LACY_140607_158
Existing comment:
The Rhythms Return
The Civil War forever altered Ellwood and the lives of its owners and slaves.

After the Civil War, J. Horace Lacy -- drastically reduced in wealth and stripped of his slaves -- gave up his home at Chatham and settled year-round at Ellwood. The familiar rhythms returned, now sustained by paid labor. The earthworks that scarred the woods around the farm served as constant reminders of the war's fury (they still do). The Lacys remained at Ellwood until old age prompted them to move to a small house in Fredericksburg.

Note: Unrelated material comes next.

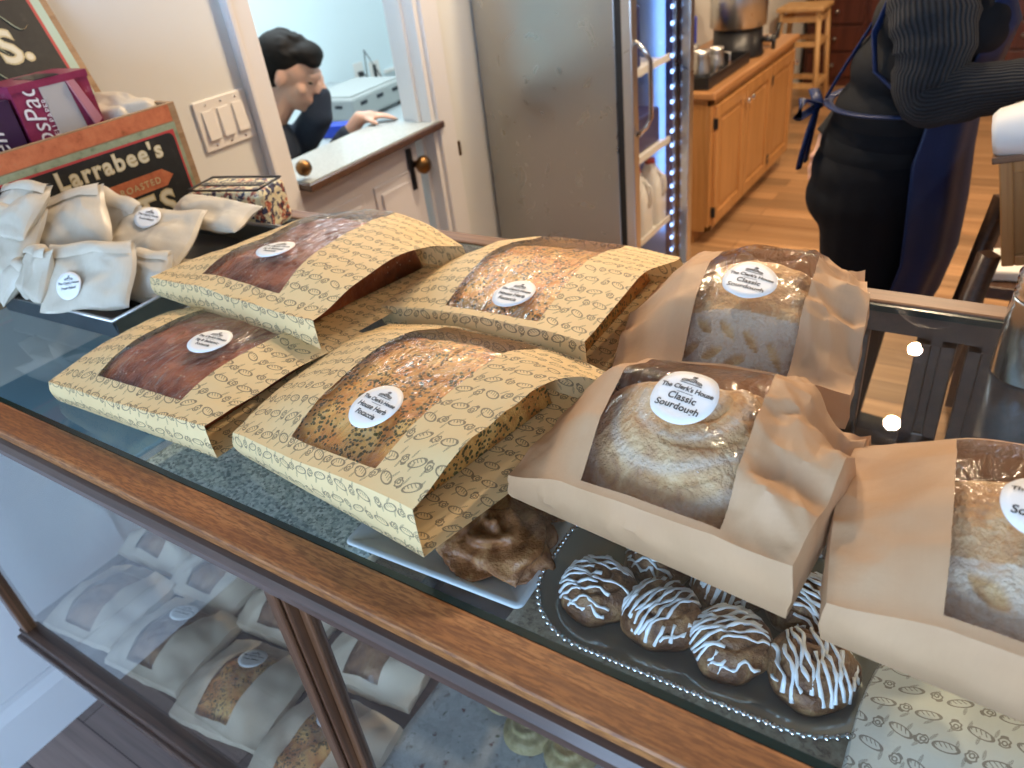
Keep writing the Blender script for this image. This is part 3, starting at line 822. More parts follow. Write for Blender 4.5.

In 1907, Ellwood passed to new owners, and for the next 71 years it would be the property of the Willis-Jones family. In 1977, they conveyed Ellwood to the National Park Service.

Because the slaves who worked at Ellwood had no legal names, it is difficult to track their transition into a life of freedom. Some surely stayed in the area -- a few perhaps at Ellwood -- to work as sharecroppers or tenant farmers. We know with certainty the fate of only one. Charles Sprow (or Sprout), a slave of J. Horace Lacy, escaped during the war and joined the Union army, serving in the cavalry. He lived in Fredericksburg until his death in 1926 and is today buried in the Fredericksburg National Cemetery -- one of only twenty African-Americans so honored.